Of course, we love to love the gowns, the clothes, the food, the balls, the card parties and so on, which are described in Austen’s novels and which a lot of the fan fiction strives to recreate. These things, according to Austen’s works, are the material evidence of English life, culture and manners. I suspect this is a significant part of the attraction to Austen’s work too, and similar types of contemporary fiction, that we are drawn to those old morals and values and simple ways of life.
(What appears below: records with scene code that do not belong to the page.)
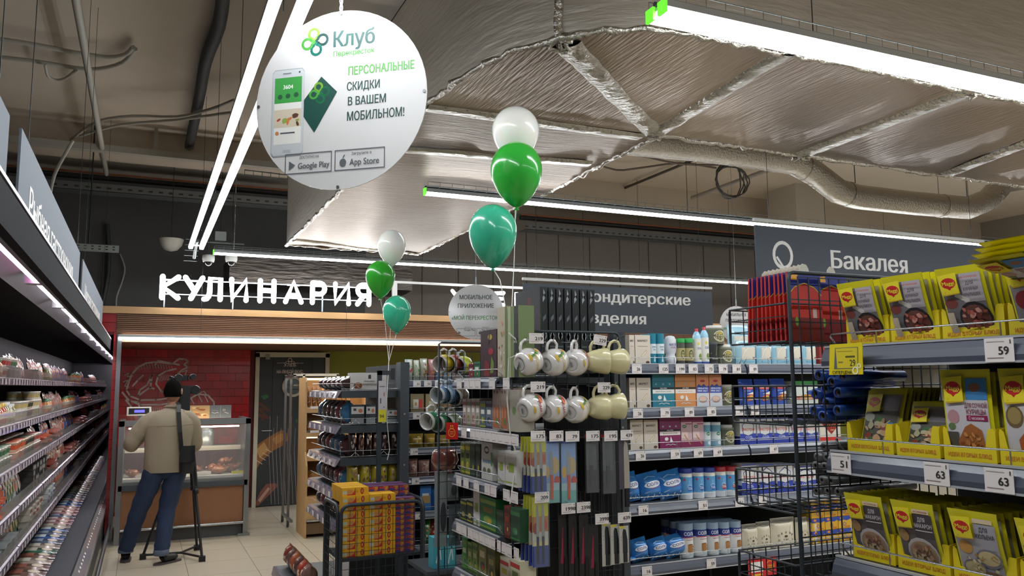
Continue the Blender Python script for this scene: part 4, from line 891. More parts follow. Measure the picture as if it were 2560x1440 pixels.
def d_can(c, c2, txt=None, cap=None, capc='#e8eaea'):
    def f(w, h, d):
        sh = [('t', txt, 0, .62, .09, .62, '#f0f0f4')] if txt else []
        return can_pack(w, h, c, cap, .12, sh+c2)
    return f
TEALC = d_can([(0, .34, '#1d7f97'), (.34, .66, '#dfe6ea'), (.66, 1, '#1d7f97')], [('t', 'МОРСКАЯ', 0, .56, .05, .5, '#2b6a80'), ('t', 'СОЛЬ', 0, .47, .05, .35, '#2b6a80'), ('p', [(0, .3), (.13, .08), (-.1, .08)], '#cfe2e8')])
LBLUEC = d_can([(0, .28, '#8fb4c6'), (.28, .6, '#d9dee0'), (.6, .88, '#6fa5bd'), (.88, 1, '#dfe6ea')], [('e', 0, .52, .2, .08, '#2f7a52'), ('t', '4LIFE', 0, .52, .05, .26, '#e8efe8'), ('e', .1, .14, .2, .08, '#e8eef0')])
SALTCAN = d_can([(0, .12, '#c9d3d6'), (.12, .6, '#e2e2e0'), (.6, .8, '#2a3f8f'), (.8, 1, '#9fb7cf')], [('r', -.5, .575, .5, .6, '#c23c48'), ('t', 'СОЛЬ', 0, .70, .10, .72, '#f2f2f6'), ('t', 'ПОВАРЕННАЯ', 0, .52, .03, .5, '#b05a62'), ('e', .05, .38, .2, .025, '#8a5a2e'), ('r', -.15, .16, .25, .37, '#a9743c'), ('ring', .3, .27, .12, .07, .04, '#a9743c'), ('p', [(-.5, .1), (-.2, .16), (0, .08), (-.5, .02)], '#eef0f0')])
def d_saltbottle(cap, badge):
    return lambda w, h, d: can_pack(w, h, [(0, .2, '#dfe4e8'), (.2, .72, '#5f9fd0'), (.72, .84, '#ecece8')], cap, .16, [('ring', 0, .42, .2, .07, .05, '#8fc0e0'), ('e', .05, .34, .26, .09, badge), ('t', 'СОЛЬ', .05, .34, .07, .42, '#f4f4f6'), ('l', [(0, .6), (0, .52)], .03, '#bcd6ea'), ('r', -.45, .6, -.3, .66, '#c23c48')], neck=1.)
def d_glassjar(w, h, d): return can_pack(w, h, [(0, .78, mat('#6d6f5c', .15, coat=.6)), (.78, .86, mat('#8d9082', .15))], '#dcdad2', .14, [('e', 0, .42, .36, .3, '#d8d2b8'), ('e', 0, .42, .31, .25, '#6d6a3e'), ('r', -.36, .4, .36, .5, '#3e3626'), ('t', 'СПЕЦИИ', 0, .45, .05, .5, '#e6dcae'), ('e', 0, .58, .15, .07, '#b9a23a')], n=16, neck=.8)
def d_greencap(w, h, d): return can_pack(w, h, [(0, .14, mat('#4c4a48', .2)), (.14, .62, '#b7ac78'), (.62, .82, mat('#5f6258', .15))], '#1fa04a', .17, [('ring', 0, .38, .26, .17, .05, '#2f4a34'), ('t', 'МОРСКАЯ', 0, .4, .06, .36, '#2f4a34')])
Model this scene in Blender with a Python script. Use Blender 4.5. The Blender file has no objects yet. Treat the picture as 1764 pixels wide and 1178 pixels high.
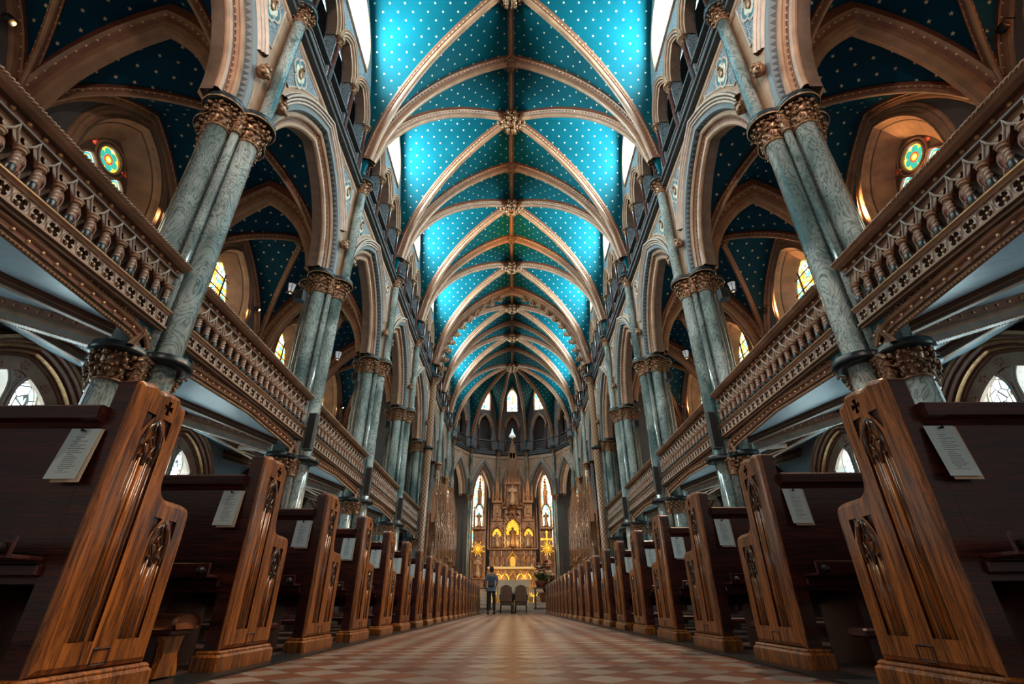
import bpy, math, random
from math import pi, sin, cos, sqrt, atan2, acos, radians
from mathutils import Vector, Matrix
from mathutils.geometry import tessellate_polygon
random.seed(7)
SC = bpy.context.scene
COL = SC.collection

# ------------------------------------------------------------------ camera, world, exposure
cam = bpy.data.cameras.new('camera'); camo = bpy.data.objects.new('camera', cam); COL.objects.link(camo)
cam.sensor_width = 36.0; cam.sensor_fit = 'HORIZONTAL'; cam.lens = 833 / 1764 * 36
cam.clip_start = 0.05; cam.clip_end = 300
camo.location = (0.0, 0.0, 0.295)
camo.rotation_euler = (Matrix.Rotation(radians(90 + 28.64), 4, 'X') @ Matrix.Rotation(radians(-0.2), 4, 'Z')).to_euler()
SC.camera = camo
W = bpy.data.worlds.new('world'); SC.world = W; W.use_nodes = True
bg = W.node_tree.nodes['Background']; bg.inputs[0].default_value = (1.0, 0.84, 0.72, 1); bg.inputs[1].default_value = 0.3
SC.view_settings.view_transform = 'Standard'; SC.view_settings.look = 'None'
SC.view_settings.exposure = 0.0; SC.view_settings.gamma = 1.0
try: SC.view_settings.use_curve_mapping = False
except Exception: pass
SC.cycles.max_bounces = 5; SC.cycles.diffuse_bounces = 3; SC.cycles.glossy_bounces = 3
SC.cycles.sample_clamp_indirect = 4.0; SC.cycles.caustics_reflective = False; SC.cycles.caustics_refractive = False
K_WIN = 98.0          # clerestory glass
K_WARM = 1.0          # warm lamps, added spots included

def light(kind, loc, power, color, size=0.1, aim=None, name='lamp_light', spot=80, blend=0.6, sy=None):
    l = bpy.data.lights.new(name, kind); l.energy = power; l.color = color
    if kind == 'AREA':
        l.size = size
        if sy: l.shape = 'RECTANGLE'; l.size_y = sy
    else: l.shadow_soft_size = size
    if kind == 'SPOT': l.spot_size = radians(spot); l.spot_blend = blend
    o = bpy.data.objects.new(name, l); COL.objects.link(o); o.location = loc
    if aim is not None:
        o.rotation_euler = (Vector(aim) - Vector(loc)).to_track_quat('-Z', 'Y').to_euler()
    return o
WARM = (1.0, 0.62, 0.3); GOLDL = (1.0, 0.55, 0.18)

# ------------------------------------------------------------------ plan of the church (metres)
BAY = 4.87
PY = [0.96 + BAY * i for i in range(6)]          # column lines .96 ... 25.31
CY = [(PY[i] + PY[i + 1]) / 2 for i in range(5)]
XW = 4.68                                        # nave wall face
XC = 5.0                                         # column axis
XO = 9.35                                        # outer wall
ZS, RISE = 11.7, 6.4                             # nave vault springing, rise
ZA, RISEA = 7.95, 3.7                            # aisle vault springing, rise
SIDES = (('left', -1), ('right', 1))
ORD = ['first', 'second', 'third', 'fourth', 'fifth', 'sixth', 'seventh', 'eighth', 'ninth', 'tenth', 'eleventh', 'twelfth', 'thirteenth',
       'fourteenth', 'fifteenth', 'sixteenth', 'seventeenth', 'eighteenth', 'nineteenth', 'twentieth', 'twenty-first', 'twenty-second']

# ------------------------------------------------------------------ materials
class NB:
    def __init__(s, m):
        m.use_nodes = True; s.t = m.node_tree; s.b = s.t.nodes['Principled BSDF']; s.o = s.t.nodes['Material Output']
    def n(s, typ, ins=None, **kw):
        x = s.t.nodes.new(typ)
        for k, v in kw.items(): setattr(x, k, v)
        for k, v in (ins or {}).items():
            if isinstance(v, bpy.types.NodeSocket): s.t.links.new(v, x.inputs[k])
            else: x.inputs[k].default_value = v
        return x
    def m(s, op, a, b=None, c=None, clamp=False):
        x = s.t.nodes.new('ShaderNodeMath'); x.operation = op; x.use_clamp = clamp
        for i, v in enumerate((a, b, c)):
            if v is None: continue
            if isinstance(v, bpy.types.NodeSocket): s.t.links.new(v, x.inputs[i])
            else: x.inputs[i].default_value = v
        return x.outputs[0]
    def mix(s, f, a, b):
        x = s.t.nodes.new('ShaderNodeMix'); x.data_type = 'RGBA'
        for i, v in ((0, f), (6, a), (7, b)):
            if isinstance(v, bpy.types.NodeSocket): s.t.links.new(v, x.inputs[i])
            else: x.inputs[i].default_value = (v if i == 0 else (*v, 1))
        return x.outputs[2]
    def noise(s, vec, scale, detail=3, dist=0.0, rough=0.5):
        return s.n('ShaderNodeTexNoise', {'Vector': vec, 'Scale': scale, 'Detail': detail, 'Distortion': dist, 'Roughness': rough}).outputs[0]
    def obj(s): return s.n('ShaderNodeTexCoord').outputs['Object']
    def geo(s): return s.n('ShaderNodeNewGeometry').outputs['Position']
    def uv(s): return s.n('ShaderNodeTexCoord').outputs['UV']
    def link(s, a, name): s.t.links.new(a, s.b.inputs[name])
    def bump(s, h, strength, dist=0.01):
        x = s.n('ShaderNodeBump', {'Height': h, 'Strength': strength, 'Distance': dist}); s.link(x.outputs[0], 'Normal')
M = {}
def simple(name, col, rough=0.5, metal=0.0, var=0.25, scale=6.0, bump=0.0, spec=None, coat=0, carve=None):
    m = bpy.data.materials.new(name); b = NB(m); M[name] = m
    nz = b.noise(b.geo(), scale, 4)
    dark = tuple(c * (1 - var) for c in col); lite = tuple(min(1, c * (1 + var * 0.6)) for c in col)
    b.link(b.mix(b.m('MULTIPLY_ADD', nz, 2.0, -0.5, True), dark, lite), 'Base Color')
    b.b.inputs['Roughness'].default_value = rough; b.b.inputs['Metallic'].default_value = metal
    if coat: b.b.inputs['Coat Weight'].default_value = coat; b.b.inputs['Coat Roughness'].default_value = 0.15
    if spec is not None: b.b.inputs['Specular IOR Level'].default_value = spec
    if bump: b.bump(b.noise(b.geo(), scale * 6, 3), bump, 0.02)
    if carve:
        v = b.n('ShaderNodeTexVoronoi', {'Vector': b.geo(), 'Scale': carve}); b.bump(v.outputs[0], -0.9, 0.5 / carve)
    return m
simple('cream', (0.46, 0.265, 0.165), 0.42, var=0.35, scale=3)
simple('cream_rib', (0.36, 0.19, 0.11), 0.4, var=0.35, scale=3)
simple('cream_pale', (0.62, 0.48, 0.40), 0.42, var=0.22)
simple('cream_twist', (0.58, 0.40, 0.30), 0.4, var=0.3)
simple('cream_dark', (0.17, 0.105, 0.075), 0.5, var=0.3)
simple('rib_side', (0.20, 0.06, 0.028), 0.5, var=0.3)
simple('gold', (0.55, 0.31, 0.14), 0.34, 0.5, var=0.4, scale=14)
simple('gold_bead', (0.85, 0.55, 0.32), 0.4, 0.3, var=0.15)
simple('bronze', (0.33, 0.175, 0.095), 0.34, 0.4, var=0.6, scale=18, carve=26)
simple('black', (0.014, 0.02, 0.024), 0.32, var=0.3)
simple('dark_grey', (0.05, 0.055, 0.06), 0.5, var=0.3)
simple('grey_plaster', (0.13, 0.12, 0.125), 0.7, var=0.2, scale=2)
simple('teal_plain', (0.012, 0.17, 0.23), 0.5, var=0.25)
simple('pink_leaf', (0.50, 0.20, 0.14), 0.5, var=0.25, scale=20)
simple('red_marble', (0.075, 0.022, 0.016), 0.2, var=0.4, scale=9)
simple('iron', (0.02, 0.02, 0.022), 0.45, 0.6)
simple('speaker_grey', (0.07, 0.085, 0.095), 0.55)
simple('leather', (0.24, 0.085, 0.035), 0.38, var=0.3, scale=10, bump=0.1)
simple('cloth_white', (0.78, 0.7, 0.55), 0.8, var=0.1)
simple('altar_stone', (0.30, 0.155, 0.085), 0.3, 0.35, var=0.8, scale=6, carve=9)
simple('statue_stone', (0.52, 0.37, 0.27), 0.45, var=0.5, scale=6, carve=14)
simple('step_marble', (0.42, 0.36, 0.31), 0.35, var=0.2, scale=4)
simple('candle_wax', (0.8, 0.66, 0.45), 0.5, var=0.1)
simple('altar_gold', (0.85, 0.5, 0.1), 0.3, 0.9, var=0.3, scale=12)
simple('leaf_green', (0.03, 0.07, 0.02), 0.6, var=0.5, scale=20)
simple('flower_white', (0.75, 0.72, 0.55), 0.6, var=0.2, scale=30)
simple('flower_red', (0.35, 0.06, 0.03), 0.6, var=0.3, scale=30)
simple('chair_wood', (0.035, 0.015, 0.01), 0.3, var=0.3)
simple('shirt', (0.13, 0.2, 0.27), 0.8, var=0.2)
simple('skin', (0.4, 0.22, 0.15), 0.55, var=0.1)
simple('hair', (0.012, 0.01, 0.01), 0.5)
simple('trousers', (0.015, 0.015, 0.02), 0.8)
simple('bag', (0.05, 0.075, 0.1), 0.7)
simple('shoe_leather', (0.02, 0.015, 0.012), 0.4)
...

In the 21st century, where life is a lot less ‘civil’ on the whole, we have to a great extent lost those societal values which proliferate Austen’s novels; politeness in all circumstances, behavioural rules of etiquette in social situations, modesty in dressing in both sexes but particularly females, good old-fashioned values, advice and go-to remedies for what ails mankind. We love fan fiction because it strives to recreate these values, particularly in the purist fan fiction, which is so traditionally focussed. I know that I am personally drawn to read and write fan fiction which seeks to express these old-fashioned values and social mores.
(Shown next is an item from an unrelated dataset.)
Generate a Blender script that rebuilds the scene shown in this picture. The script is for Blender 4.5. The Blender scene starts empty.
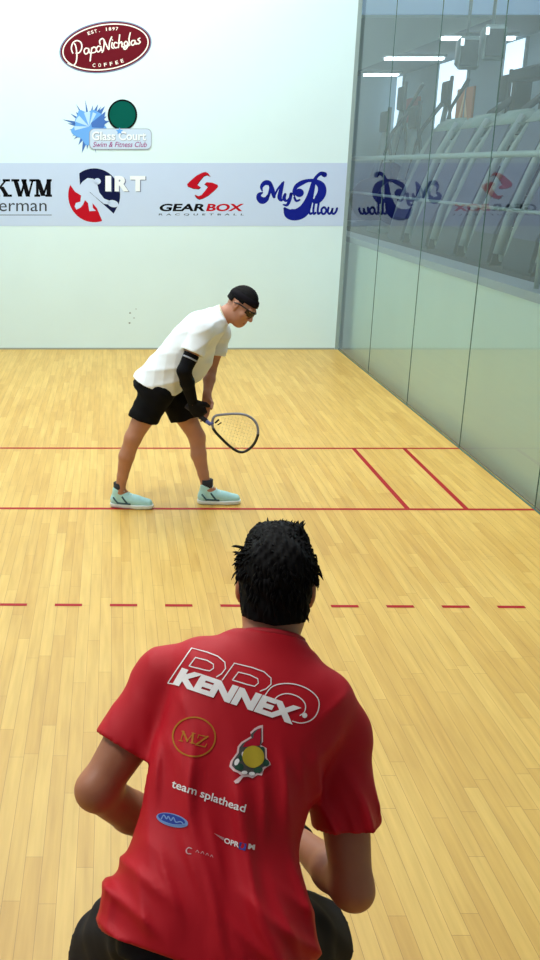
import bpy, bmesh, math, random
import numpy as np
from mathutils import Vector, Matrix
from mathutils.bvhtree import BVHTree
from mathutils.geometry import tessellate_polygon
random.seed(7)
C = bpy.context.scene.collection
PI = math.pi

# ------------------------------------------------------------------ camera
F, PITCH, CX, CAMX, CAMY, CAMZ = 992.2, 0.30702, 112.5, -2.8444, -12.4094, 2.2084
SP, CP = math.sin(PITCH), math.cos(PITCH)
cam_d = bpy.data.cameras.new('camera')
cam = bpy.data.objects.new('camera', cam_d); C.objects.link(cam)
cam.location = (CAMX, CAMY, CAMZ); cam.rotation_euler = (PI/2 - PITCH, 0, 0)
cam_d.sensor_fit = 'VERTICAL'; cam_d.sensor_height = 24
cam_d.lens = F/960*24
cam_d.shift_x = (270 - CX)/960
cam_d.clip_start = 0.05; cam_d.clip_end = 200
bpy.context.scene.camera = cam
CAM = Vector((CAMX, CAMY, CAMZ))

def ray(px, py):
    u, v = (px - CX)/F, (480 - py)/F
    return Vector((u, CP + v*SP, -SP + v*CP))
def at(px, py, d):                      # survey point: pixel at horizontal distance d
    r = ray(px, py); return CAM + r*(d/r.y)
def on_floor(px, py, z=0.0):
    r = ray(px, py); return CAM + r*((z - CAMZ)/r.z)
def on_wall(px, py, y=0.0):
    r = ray(px, py); return CAM + r*((y - CAMY)/r.y)
def on_x(px, py, x):
    r = ray(px, py); return CAM + r*((x - CAMX)/r.x)

# ------------------------------------------------------------------ materials
def srgb(r, g, b):
    f = lambda c: c/12.92 if c <= .04045 else ((c + .055)/1.055)**2.4
    return (f(r/255), f(g/255), f(b/255), 1)
def mat(name, col, rough=.5, metal=0., noise=0., nscale=8., spec=.5, emit=None, estr=0., bump=0., bscale=60., sss=0., coat=0.):
    m = bpy.data.materials.new(name); m.use_nodes = True
    nt = m.node_tree; b = nt.nodes['Principled BSDF']
    c = srgb(*col)
    b.inputs['Base Color'].default_value = c
    b.inputs['Roughness'].default_value = rough
    b.inputs['Metallic'].default_value = metal
    b.inputs['Specular IOR Level'].default_value = spec
    if coat: b.inputs['Coat Weight'].default_value = coat
    if sss:
        b.inputs['Subsurface Weight'].default_value = sss
        b.inputs['Subsurface Radius'].default_value = (.01, .004, .002)
    if emit:
        b.inputs['Emission Color'].default_value = srgb(*emit); b.inputs['Emission Strength'].default_value = estr
    if noise or bump:
        tc = nt.nodes.new('ShaderNodeTexCoord')
        if noise:
            n = nt.nodes.new('ShaderNodeTexNoise'); n.inputs['Scale'].default_value = nscale; n.inputs['Detail'].default_value = 4
            nt.links.new(tc.outputs['Object'], n.inputs['Vector'])
            r = nt.nodes.new('ShaderNodeValToRGB')
            r.color_ramp.elements[0].position = .3; r.color_ramp.elements[1].position = .7
            r.color_ramp.elements[0].color = [x*(1 - noise) for x in c[:3]] + [1]
            r.color_ramp.elements[1].color = [min(1, x*(1 + noise)) for x in c[:3]] + [1]
            nt.links.new(n.outputs['Fac'], r.inputs['Fac']); nt.links.new(r.outputs['Color'], b.inputs['Base Color'])
        if bump:
            n2 = nt.nodes.new('ShaderNodeTexNoise'); n2.inputs['Scale'].default_value = bscale
            nt.links.new(tc.outputs['Object'], n2.inputs['Vector'])
            bp = nt.nodes.new('ShaderNodeBump'); bp.inputs['Strength'].default_value = bump; bp.inputs['Distance'].default_value = .01
            nt.links.new(n2.outputs['Fac'], bp.inputs['Height']); nt.links.new(bp.outputs['Normal'], b.inputs['Normal'])
    return m

# ------------------------------------------------------------------ object helpers
def obj(name, verts, faces, m, parent=None, smooth=False):
    me = bpy.data.meshes.new(name); me.from_pydata([tuple(v) for v in verts], [], faces); me.update()
    return link(name, me, m, parent, smooth)
def link(name, me, m, parent=None, smooth=False):
    o = bpy.data.objects.new(name, me); C.objects.link(o)
    if m is not None:
        for q in (m if isinstance(m, (list, tuple)) else [m]): me.materials.append(q)
    if smooth: me.polygons.foreach_set('use_smooth', [True]*len(me.polygons))
    if parent is not None:
        o.parent = parent
        bpy.context.view_layer.update()
        o.matrix_parent_inverse = parent.matrix_world.inverted()
    return o
def bm_obj(name, bm, m, parent=None, smooth=False, local=False):
    me = bpy.data.meshes.new(name); bmesh.ops.recalc_face_normals(bm, faces=bm.faces[:]); bm.to_mesh(me); bm.free()
    o = bpy.data.objects.new(name, me); C.objects.link(o)
    for q in (m if isinstance(m, (list, tuple)) else [m]): me.materials.append(q)
    if smooth: me.polygons.foreach_set('use_smooth', [True]*len(me.polygons))
    if parent is not None:
        o.parent = parent
        if not local:
            bpy.context.view_layer.update()
            o.matrix_parent_inverse = parent.matrix_world.inverted()
    return o
def tag(o, label=None, cat=None, group=None, kind=None):
    if label: o['label'] = label
    if cat: o['category'] = cat
    if group: o['group'] = group
    if kind: o['kind'] = kind
    return o
def thing(name, label, cat, loc=(0, 0, 0), rz=0., group=None):
    o = bpy.data.objects.new(name, None); C.objects.link(o); o.empty_display_size = .1
    o.location = loc; o.rotation_euler = (0, 0, rz)
    return tag(o, label, cat, group)
def copy_tree(o, parent=None):
    c = o.copy(); C.objects.link(c); c.parent = parent
    for ch in list(o.children): copy_tree(ch, c)
    return c
def box(bm, lo, hi, bevel=0.):
    r = bmesh.ops.create_cube(bm, size=1)
    vs = r['verts']
    for v in vs:
        v.co = Vector([lo[i] + (v.co[i] + .5)*(hi[i] - lo[i]) for i in range(3)])
    if bevel:
        es = list({e for v in vs for e in v.link_edges})
        bmesh.ops.bevel(bm, geom=es, offset=bevel, segments=2, affect='EDGES', profile=.6)
def tube(bm, pts, r, n=8, cap=True):
    pts = [Vector(p) for p in pts]
    rr = r if isinstance(r, (list, tuple)) else [r]*len(pts)
    rings = []; prev = None
    for i, p in enumerate(pts):
        t = (pts[min(i+1, len(pts)-1)] - pts[max(i-1, 0)]).normalized()
        a = prev if prev is not None else (Vector((0, 0, 1)) if abs(t.z) < .9 else Vector((1, 0, 0)))
        u = (a - t*a.dot(t)).normalized(); w = t.cross(u); prev = u
        rings.append([bm.verts.new(p + (u*math.cos(2*PI*k/n) + w*math.sin(2*PI*k/n))*rr[i]) for k in range(n)])
    for a, b in zip(rings, rings[1:]):
        for k in range(n): bm.faces.new((a[k], a[(k+1) % n], b[(k+1) % n], b[k]))
    if cap: bm.faces.new(rings[0][::-1]); bm.faces.new(rings[-1])
def hexa(bm, a, b):                     # prism between two quads (lists of 4 points)
    va = [bm.verts.new(p) for p in a]; vb = [bm.verts.new(p) for p in b]
    bm.faces.new(va[::-1]); bm.faces.new(vb)
    for k in range(4): bm.faces.new((va[k], va[(k+1) % 4], vb[(k+1) % 4], vb[k]))
def spline(pts, n=6, closed=False):
    P = [np.array(p, float) for p in pts]; out = []; N = len(P)
    for i in range(N if closed else N - 1):
        g = (lambda j: P[j % N]) if closed else (lambda j: P[max(0, min(N-1, j))])
        p0, p1, p2, p3 = g(i-1), g(i), g(i+1), g(i+2)
        for k in range(n):
            t = k/n
            out.append(.5*((2*p1) + (p2-p0)*t + (2*p0-5*p1+4*p2-p3)*t*t + (3*p1-p0-3*p2+p3)*t**3))
    if not closed: out.append(P[-1])
    return out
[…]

I have only touched on some of the characteristics of Austen fan fiction which may make it so fascinating for readers and writers alike. Reading Austen and Austen-inspired fiction gives us a sense of a culture which existed 200 years ago, and perhaps we yearn, even subconsciously, to be a part of it. Of course, there were many aspects of English middle-class life which today would not be seen as positive, such as the sometimes blatant denigration of women. Austen certainly used her novels as platforms to highlight the plight of women in her society. But despite this truth, she creates for us a world which is so different to our own, populated by people with different, almost enviable values, living a life of leisure, where each level of society has its hierarchy in the greater social system. No matter the motivation for each individual reader or writer, the bottom line is that we love to see the lifestyle, culture and manners of the Georgian era through Austen’s lens, and we want more of it. We will take anything which looks, feels, sounds and tastes like Jane. We are addicted.